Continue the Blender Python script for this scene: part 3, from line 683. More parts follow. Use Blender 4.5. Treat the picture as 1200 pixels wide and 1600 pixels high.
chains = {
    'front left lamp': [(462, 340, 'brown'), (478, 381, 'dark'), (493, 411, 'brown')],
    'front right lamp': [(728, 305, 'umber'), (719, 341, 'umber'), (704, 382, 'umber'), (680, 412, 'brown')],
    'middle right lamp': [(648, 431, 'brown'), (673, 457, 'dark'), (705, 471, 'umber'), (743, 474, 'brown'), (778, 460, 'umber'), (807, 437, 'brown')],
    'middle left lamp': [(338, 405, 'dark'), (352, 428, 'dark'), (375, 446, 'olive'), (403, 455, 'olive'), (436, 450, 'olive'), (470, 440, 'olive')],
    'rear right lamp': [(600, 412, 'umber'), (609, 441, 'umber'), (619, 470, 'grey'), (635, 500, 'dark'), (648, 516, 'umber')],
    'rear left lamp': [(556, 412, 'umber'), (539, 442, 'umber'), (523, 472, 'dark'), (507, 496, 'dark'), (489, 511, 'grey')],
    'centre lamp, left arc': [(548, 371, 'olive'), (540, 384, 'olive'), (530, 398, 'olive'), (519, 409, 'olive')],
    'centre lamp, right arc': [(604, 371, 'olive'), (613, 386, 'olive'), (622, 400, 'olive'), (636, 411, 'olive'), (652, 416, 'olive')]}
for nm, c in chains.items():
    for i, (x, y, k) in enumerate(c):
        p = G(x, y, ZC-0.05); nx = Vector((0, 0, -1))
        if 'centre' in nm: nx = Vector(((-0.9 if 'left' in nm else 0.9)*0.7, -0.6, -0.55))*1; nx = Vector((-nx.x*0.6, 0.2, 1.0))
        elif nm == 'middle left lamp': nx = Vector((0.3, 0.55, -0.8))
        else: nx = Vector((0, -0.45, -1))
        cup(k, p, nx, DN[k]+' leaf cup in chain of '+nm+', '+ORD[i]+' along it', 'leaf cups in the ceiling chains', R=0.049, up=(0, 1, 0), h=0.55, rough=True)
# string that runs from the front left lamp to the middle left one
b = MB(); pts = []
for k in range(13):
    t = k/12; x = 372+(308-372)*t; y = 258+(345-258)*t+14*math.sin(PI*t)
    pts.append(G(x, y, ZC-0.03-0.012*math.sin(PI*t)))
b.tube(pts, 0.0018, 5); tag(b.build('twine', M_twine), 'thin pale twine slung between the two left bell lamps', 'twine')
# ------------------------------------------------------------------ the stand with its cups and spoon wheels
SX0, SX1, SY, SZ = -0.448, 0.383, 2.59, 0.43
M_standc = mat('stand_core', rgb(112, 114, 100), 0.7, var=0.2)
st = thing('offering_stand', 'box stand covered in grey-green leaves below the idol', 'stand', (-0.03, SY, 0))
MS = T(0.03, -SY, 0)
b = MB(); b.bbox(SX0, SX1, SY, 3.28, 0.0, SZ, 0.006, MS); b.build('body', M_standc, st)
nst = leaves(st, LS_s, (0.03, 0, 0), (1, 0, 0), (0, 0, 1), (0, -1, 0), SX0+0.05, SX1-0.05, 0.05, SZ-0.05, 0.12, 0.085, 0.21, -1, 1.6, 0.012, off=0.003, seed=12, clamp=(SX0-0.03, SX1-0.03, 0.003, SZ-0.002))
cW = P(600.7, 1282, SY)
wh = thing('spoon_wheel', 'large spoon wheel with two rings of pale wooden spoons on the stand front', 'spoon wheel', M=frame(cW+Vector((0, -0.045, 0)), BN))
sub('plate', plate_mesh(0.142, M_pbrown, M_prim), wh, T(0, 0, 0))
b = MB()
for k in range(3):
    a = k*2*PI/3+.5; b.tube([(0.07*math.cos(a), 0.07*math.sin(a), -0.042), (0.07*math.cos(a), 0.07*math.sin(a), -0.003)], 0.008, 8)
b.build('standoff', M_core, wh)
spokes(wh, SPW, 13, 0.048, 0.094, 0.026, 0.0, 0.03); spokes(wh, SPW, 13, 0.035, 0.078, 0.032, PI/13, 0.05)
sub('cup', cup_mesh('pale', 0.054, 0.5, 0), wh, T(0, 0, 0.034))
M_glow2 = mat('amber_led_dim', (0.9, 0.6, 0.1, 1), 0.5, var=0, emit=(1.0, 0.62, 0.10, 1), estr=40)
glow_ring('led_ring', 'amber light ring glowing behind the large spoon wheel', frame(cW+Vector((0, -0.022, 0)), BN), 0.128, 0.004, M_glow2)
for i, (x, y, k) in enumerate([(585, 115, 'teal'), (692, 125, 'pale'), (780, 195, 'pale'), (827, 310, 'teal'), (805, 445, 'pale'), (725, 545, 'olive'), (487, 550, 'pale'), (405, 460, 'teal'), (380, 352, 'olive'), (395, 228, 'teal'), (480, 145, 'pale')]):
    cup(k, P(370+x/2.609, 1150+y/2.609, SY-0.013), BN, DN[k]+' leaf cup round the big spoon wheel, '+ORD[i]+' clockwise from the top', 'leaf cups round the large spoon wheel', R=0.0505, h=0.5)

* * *

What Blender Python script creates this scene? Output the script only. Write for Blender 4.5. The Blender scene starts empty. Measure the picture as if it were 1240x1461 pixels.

* * *

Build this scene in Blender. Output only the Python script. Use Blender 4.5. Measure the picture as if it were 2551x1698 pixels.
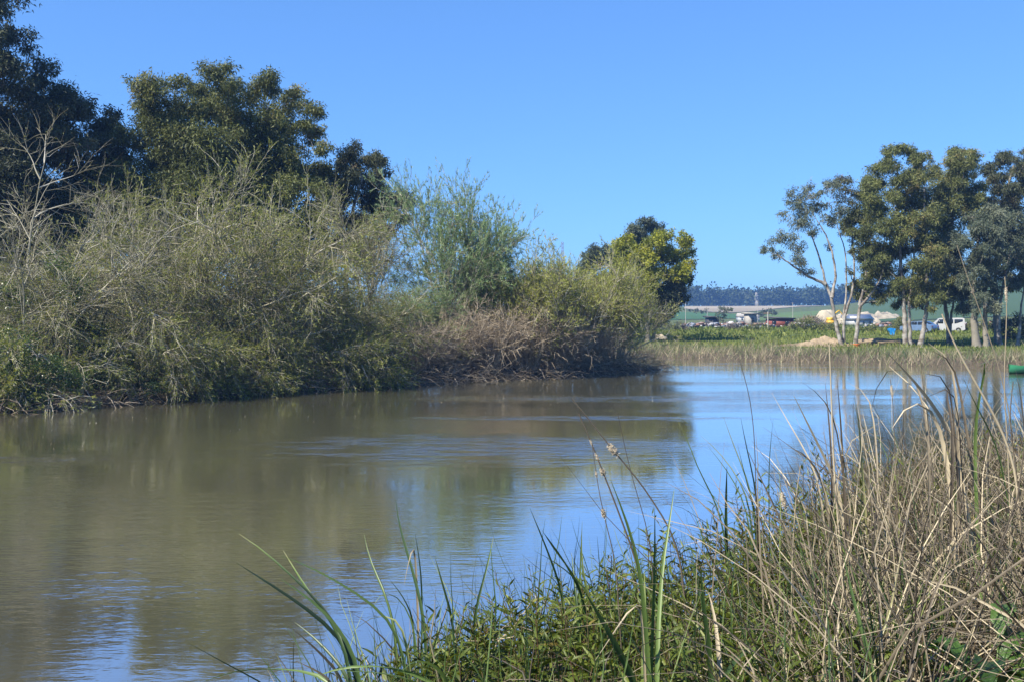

→ **YOUR INSTRUCTIONS**:
Filter out all lines lacking the word "were" and copy the rest.

→ **EXERCISE SOLUTION**:
What Blender Python script creates this scene? Output the script only. Write for Blender 4.5. The Blender scene starts empty. Measure the picture as if it were 1240x1461 pixels.
Build this scene in Blender. Output only the Python script. Use Blender 4.5. Measure the picture as if it were 2551x1698 pixels.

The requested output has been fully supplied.